I find after Mary’s post a fitting place for my entry. Last year, Fort Worth Country Day School went through a fetish for Lee’s play Inherit the Wind. It was one of the entire upper school’s summer reading books, we had numerous forums that the student body attended about evolution and the play, and then the drama department was forced to put it on as the fall play. That upset me. We were scheduled to do Noise is Off!, which would have been a hilarious and fitting production for me to end my career on. However, we were stuck in the Scopes monkey trial. I was cast as “General Brady,” er… William Henry Harrison. The whole situation irked me for two reasons. First – our school had already beat Inherit the Wind into the ground.
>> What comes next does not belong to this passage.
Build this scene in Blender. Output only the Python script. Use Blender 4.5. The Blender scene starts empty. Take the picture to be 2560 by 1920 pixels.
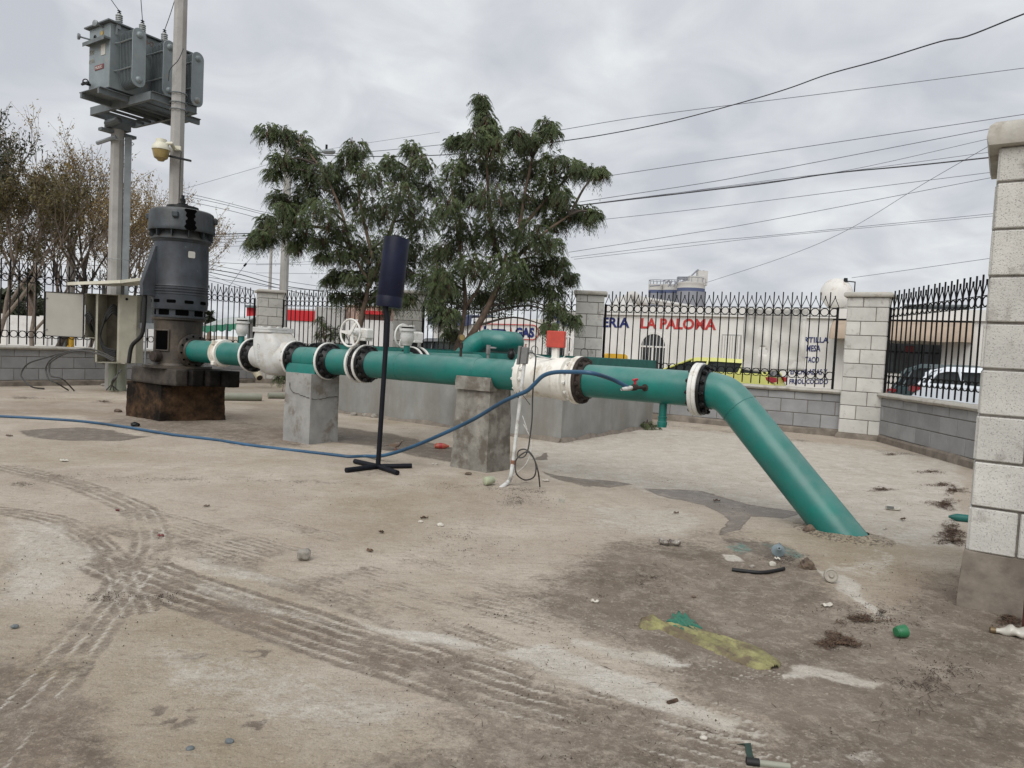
import bpy, bmesh, math, random
import numpy as np
from mathutils import Vector, Matrix, Quaternion
R = math.radians
random.seed(7)
rng = np.random.default_rng(7)
scene = bpy.context.scene
COL = scene.collection

# ------------------------------------------------------------------ camera
F_PX, CX, CY, CAMH = 1778.0, 1280.0, 960.0, 1.10
PITCH, ROLL = R(2.81), R(2.86)
_f = np.array([0, math.cos(PITCH), -math.sin(PITCH)])
_r0 = np.array([1.0, 0, 0]); _u0 = np.array([0, math.sin(PITCH), math.cos(PITCH)])
_r = _r0*math.cos(ROLL)+_u0*math.sin(ROLL)
_u = _u0*math.cos(ROLL)-_r0*math.sin(ROLL)
cam_d = bpy.data.cameras.new('camera'); cam = bpy.data.objects.new('camera', cam_d); COL.objects.link(cam)
cam_d.sensor_width = 36.0; cam_d.lens = 36.0*F_PX/2560.0
cam_d.clip_start = 0.05; cam_d.clip_end = 2000
M = Matrix(((_r[0], _u[0], -_f[0], 0), (_r[1], _u[1], -_f[1], 0), (_r[2], _u[2], -_f[2], CAMH), (0, 0, 0, 1)))
cam.matrix_world = M
scene.camera = cam
scene.render.resolution_x = 1024; scene.render.resolution_y = 768

# ------------------------------------------------------------------ world: overcast sky
SUN_EL, SUN_AZ = R(47), R(200)          # azimuth of the light, measured clockwise from +Y
world = bpy.data.worlds.new("World"); scene.world = world; world.use_nodes = True
nt = world.node_tree; nt.nodes.clear()
def N(nt, t, **kw):
    n = nt.nodes.new(t)
    for k, v in kw.items(): setattr(n, k, v)
    return n
def L(nt, a, b): nt.links.new(a, b)
out = N(nt, 'ShaderNodeOutputWorld'); bg = N(nt, 'ShaderNodeBackground'); bg.inputs['Strength'].default_value = 0.1
sky = N(nt, 'ShaderNodeTexSky', sky_type='NISHITA', sun_disc=False)
sky.sun_elevation = SUN_EL; sky.sun_rotation = SUN_AZ; sky.dust_density = 4.0
tc = N(nt, 'ShaderNodeTexCoord'); sep = N(nt, 'ShaderNodeSeparateXYZ'); L(nt, tc.outputs['Generated'], sep.inputs[0])
zz = N(nt, 'ShaderNodeMath', operation='MAXIMUM'); L(nt, sep.outputs['Z'], zz.inputs[0]); zz.inputs[1].default_value = 0.0
za = N(nt, 'ShaderNodeMath', operation='ADD'); L(nt, zz.outputs[0], za.inputs[0]); za.inputs[1].default_value = 0.30
dx = N(nt, 'ShaderNodeMath', operation='DIVIDE'); L(nt, sep.outputs['X'], dx.inputs[0]); L(nt, za.outputs[0], dx.inputs[1])
dy = N(nt, 'ShaderNodeMath', operation='DIVIDE'); L(nt, sep.outputs['Y'], dy.inputs[0]); L(nt, za.outputs[0], dy.inputs[1])
cmb = N(nt, 'ShaderNodeCombineXYZ'); L(nt, dx.outputs[0], cmb.inputs[0]); L(nt, dy.outputs[0], cmb.inputs[1])
n1 = N(nt, 'ShaderNodeTexNoise'); n1.inputs['Scale'].default_value = 1.15; n1.inputs['Detail'].default_value = 7; n1.inputs['Roughness'].default_value = 0.56
n1.inputs['Distortion'].default_value = 0.35
L(nt, cmb.outputs[0], n1.inputs['Vector'])
n2 = N(nt, 'ShaderNodeTexNoise'); n2.inputs['Scale'].default_value = 4.2; n2.inputs['Detail'].default_value = 6; n2.inputs['Roughness'].default_value = 0.5
n2.inputs['Distortion'].default_value = 0.6
L(nt, cmb.outputs[0], n2.inputs['Vector'])
ma = N(nt, 'ShaderNodeMath', operation='MULTIPLY'); L(nt, n2.outputs['Fac'], ma.inputs[0]); ma.inputs[1].default_value = 0.5
mb_ = N(nt, 'ShaderNodeMath', operation='MULTIPLY_ADD'); L(nt, n1.outputs['Fac'], mb_.inputs[0]); mb_.inputs[1].default_value = 0.5; L(nt, ma.outputs[0], mb_.inputs[2])
cr = N(nt, 'ShaderNodeValToRGB'); L(nt, mb_.outputs[0], cr.inputs[0])
e = cr.color_ramp.elements
e[0].position = 0.38; e[0].color = (0.50, 0.522, 0.565, 1)
e[1].position = 0.63; e[1].color = (0.77, 0.785, 0.79, 1)
e2 = cr.color_ramp.elements.new(0.485); e2.color = (0.595, 0.615, 0.648, 1)
e3 = cr.color_ramp.elements.new(0.555); e3.color = (0.665, 0.69, 0.715, 1)
vm = N(nt, 'ShaderNodeVectorMath', operation='SCALE'); L(nt, cr.outputs[0], vm.inputs[0]); vm.inputs['Scale'].default_value = 11.4
mx = N(nt, 'ShaderNodeMix', data_type='RGBA'); mx.inputs['Factor'].default_value = 0.95
L(nt, sky.outputs[0], mx.inputs[6]); L(nt, vm.outputs[0], mx.inputs[7])
L(nt, mx.outputs[2], bg.inputs['Color']); L(nt, bg.outputs[0], out.inputs[0])
# sun through cloud
sd = bpy.data.lights.new('sun', 'SUN'); sd.energy = 2.4; sd.angle = R(50); sd.color = (1.0, 0.98, 0.955)
sun = bpy.data.objects.new('sun', sd); COL.objects.link(sun)
to_sun = Vector((math.sin(SUN_AZ)*math.cos(SUN_EL), math.cos(SUN_AZ)*math.cos(SUN_EL), math.sin(SUN_EL)))
sun.rotation_euler = to_sun.to_track_quat('Z', 'Y').to_euler(); sun.location = (0, 0, 30)
vs = scene.view_settings; vs.view_transform = 'Standard'; vs.look = 'None'; vs.gamma = 1; vs.exposure = 0.0; vs.use_curve_mapping = False

# ------------------------------------------------------------------ pixel -> place (photo pixels, 2560 x 1920)
CAMP = np.array([0, 0, CAMH])
def ray(px, py):
    return _f + _r*(px-CX)/F_PX + _u*(CY-py)/F_PX
def G(px, py, z=0.0):
    d = ray(px, py); t = (z-CAMH)/d[2]; return Vector(CAMP+d*t)
def A(px, py, Y):
    d = ray(px, py); t = Y/d[1]; return Vector(CAMP+d*t)
def proj(p):
    v = np.asarray(p)-CAMP; z = v@_f
    return CX+F_PX*(v@_r)/z, CY-F_PX*(v@_u)/z
def crop(x0, y0, s=640/2212):
    return lambda a, b: (x0+a*s, y0+b*s)
C1 = crop(0, 0); C2 = crop(0, 480); C3 = crop(0, 900); C4 = crop(560, 200); C5 = crop(480, 640); C6 = crop(1040, 640); C7 = crop(1100, 180)
E1 = crop(1440, 640); E2 = crop(1920, 640); E3 = crop(1920, 200); E4 = crop(1920, 1100); E5 = crop(1440, 1200); E6 = crop(800, 960); E7 = crop(0, 1440)
K = 2560/2212.0
def D(a, b): return (a*K, b*K)
dv = Vector((0.841, -0.541, 0)); nv = Vector((0.541, 0.841, 0)); UP = Vector((0, 0, 1))

# ------------------------------------------------------------------ materials
MATS = {}
def mat(name, col, rough=0.6, metal=0.0, var=0.12, scale=6.0, bump=0.0, bscale=60.0, col2=None, fac2=0.5, scale2=2.0, sharp2=0.08,
        dust=0.0, dustcol=(0.42, 0.36, 0.30), spec=0.5, streak=0.0, island=0.0, speck=None, speckcol=(0.03, 0.022, 0.018)):
    """principled with noise variation, optional second colour in ragged patches, optional settled dust"""
    m = bpy.data.materials.new(name); m.use_nodes = True; nt = m.node_tree; b = nt.nodes['Principled BSDF']
    tc = N(nt, 'ShaderNodeTexCoord')
    n = N(nt, 'ShaderNodeTexNoise'); n.inputs['Scale'].default_value = scale; n.inputs['Detail'].default_value = 6; n.inputs['Roughness'].default_value = 0.62
    L(nt, tc.outputs['Object'], n.inputs['Vector'])
    cr = N(nt, 'ShaderNodeValToRGB'); L(nt, n.outputs['Fac'], cr.inputs[0])
    lo = [max(0, c*(1-var*1.6)) for c in col]; hi = [min(1, c*(1+var*1.2)) for c in col]
    cr.color_ramp.elements[0].position = 0.3; cr.color_ramp.elements[0].color = (*lo, 1)
    cr.color_ramp.elements[1].position = 0.7; cr.color_ramp.elements[1].color = (*hi, 1)
    c_out = cr.outputs[0]
    if col2:
        n2 = N(nt, 'ShaderNodeTexNoise'); n2.inputs['Scale'].default_value = scale2; n2.inputs['Detail'].default_value = 8; n2.inputs['Roughness'].default_value = 0.68
        mp = N(nt, 'ShaderNodeMapping'); L(nt, tc.outputs['Object'], mp.inputs[0])
        if streak: mp.inputs['Scale'].default_value = (1, 1, 1/(1+streak))
        L(nt, mp.outputs[0], n2.inputs['Vector'])
        r2 = N(nt, 'ShaderNodeValToRGB'); L(nt, n2.outputs['Fac'], r2.inputs[0])
        p = 0.68-0.36*fac2
        r2.color_ramp.elements[0].position = max(0, p-sharp2); r2.color_ramp.elements[0].color = (0, 0, 0, 1)
        r2.color_ramp.elements[1].position = min(1, p+sharp2); r2.color_ramp.elements[1].color = (1, 1, 1, 1)
        mx = N(nt, 'ShaderNodeMix', data_type='RGBA'); L(nt, r2.outputs[0], mx.inputs[0]); L(nt, c_out, mx.inputs[6]); mx.inputs[7].default_value = (*col2, 1)
        c_out = mx.outputs[2]
    if speck:
        n5 = N(nt, 'ShaderNodeTexNoise'); n5.inputs['Scale'].default_value = speck; n5.inputs['Detail'].default_value = 5; n5.inputs['Roughness'].default_value = 0.7
        L(nt, tc.outputs['Object'], n5.inputs['Vector']); r5 = N(nt, 'ShaderNodeValToRGB'); L(nt, n5.outputs['Fac'], r5.inputs[0])
        r5.color_ramp.elements[0].position = 0.665; r5.color_ramp.elements[0].color = (0, 0, 0, 1); r5.color_ramp.elements[1].position = 0.70; r5.color_ramp.elements[1].color = (0.85, 0.85, 0.85, 1)
        mx = N(nt, 'ShaderNodeMix', data_type='RGBA'); L(nt, r5.outputs[0], mx.inputs[0]); L(nt, c_out, mx.inputs[6]); mx.inputs[7].default_value = (*speckcol, 1); c_out = mx.outputs[2]
    if island:
        ge = N(nt, 'ShaderNodeNewGeometry'); mr = N(nt, 'ShaderNodeMapRange'); mr.inputs['To Min'].default_value = 1-island; mr.inputs['To Max'].default_value = 1+island*0.5; L(nt, ge.outputs['Random Per Island'], mr.inputs[0])
        vs_ = N(nt, 'ShaderNodeVectorMath', operation='SCALE'); L(nt, c_out, vs_.inputs[0]); L(nt, mr.outputs[0], vs_.inputs['Scale']); c_out = vs_.outputs[0]
    if dust:
        g = N(nt, 'ShaderNodeNewGeometry'); s = N(nt, 'ShaderNodeSeparateXYZ'); L(nt, g.outputs['Normal'], s.inputs[0])
        n3 = N(nt, 'ShaderNodeTexNoise'); n3.inputs['Scale'].default_value = 9; n3.inputs['Detail'].default_value = 8; L(nt, tc.outputs['Object'], n3.inputs['Vector'])
        mr = N(nt, 'ShaderNodeMapRange'); mr.inputs['From Min'].default_value = 0.15; mr.inputs['From Max'].default_value = 1.0; L(nt, s.outputs['Z'], mr.inputs[0])
        mu = N(nt, 'ShaderNodeMath', operation='MULTIPLY'); L(nt, mr.outputs[0], mu.inputs[0]); L(nt, n3.outputs['Fac'], mu.inputs[1])
        mu2 = N(nt, 'ShaderNodeMath', operation='MULTIPLY'); L(nt, mu.outputs[0], mu2.inputs[0]); mu2.inputs[1].default_value = dust*2; mu2.use_clamp = True
        mx = N(nt, 'ShaderNodeMix', data_type='RGBA'); L(nt, mu2.outputs[0], mx.inputs[0]); L(nt, c_out, mx.inputs[6]); mx.inputs[7].default_value = (*dustcol, 1)
        c_out = mx.outputs[2]
    L(nt, c_out, b.inputs['Base Color'])
    b.inputs['Roughness'].default_value = rough; b.inputs['Metallic'].default_value = metal
    b.inputs['Specular IOR Level'].default_value = spec
    if bump:
        n4 = N(nt, 'ShaderNodeTexNoise'); n4.inputs['Scale'].default_value = bscale; n4.inputs['Detail'].default_value = 6; L(nt, tc.outputs['Object'], n4.inputs['Vector'])
        bp = N(nt, 'ShaderNodeBump'); bp.inputs['Strength'].default_value = bump; bp.inputs['Distance'].default_value = 0.01
        L(nt, n4.outputs['Fac'], bp.inputs['Height']); L(nt, bp.outputs[0], b.inputs['Normal'])
    MATS[name] = m; return m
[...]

Secondly, because I wasn’t sure how I felt about the whole thing. I kind of like to avoid the creationism / evolution topic whenever possible. I didn’t want to turn my back on unavoidable evidence. But at the same time, I didn’t want to “see evangelism as a ‘ball and chain’” (Bump 260).

In the past I have wrestled with science and my faith. They seem never to coincide. But recently, there have been all the more instances where science and spirituality can coexist quite nicely. It may seem silly, but even Inherit the Wind made me change around my views about some things. A main point in that book is that the “day” is not specified as 24 hours. It is merely a day. The climax of the play comes when Brady admits that the first “day” could span hundreds of millions of years. The town is shocked, and it seems the Bible has lost its credibility. However, I didn’t think either side lost here. Both sides made sense to me. There are so many theories and explanations circling around this issue that it is easy to find yourself lost in it. Intelligent design, pure creationism, strict Darwinism. I certainly don’t have the answer to this. But I think that the answer lies in unity. The most sensible answer seems to be a combination of them all. The camps of science and religion, preaching “God has designed the universe with specific purposes in mind” (Bump 260), don’t have to be separated. Unity has been the key in everything else. Unity should also be the answer in this case.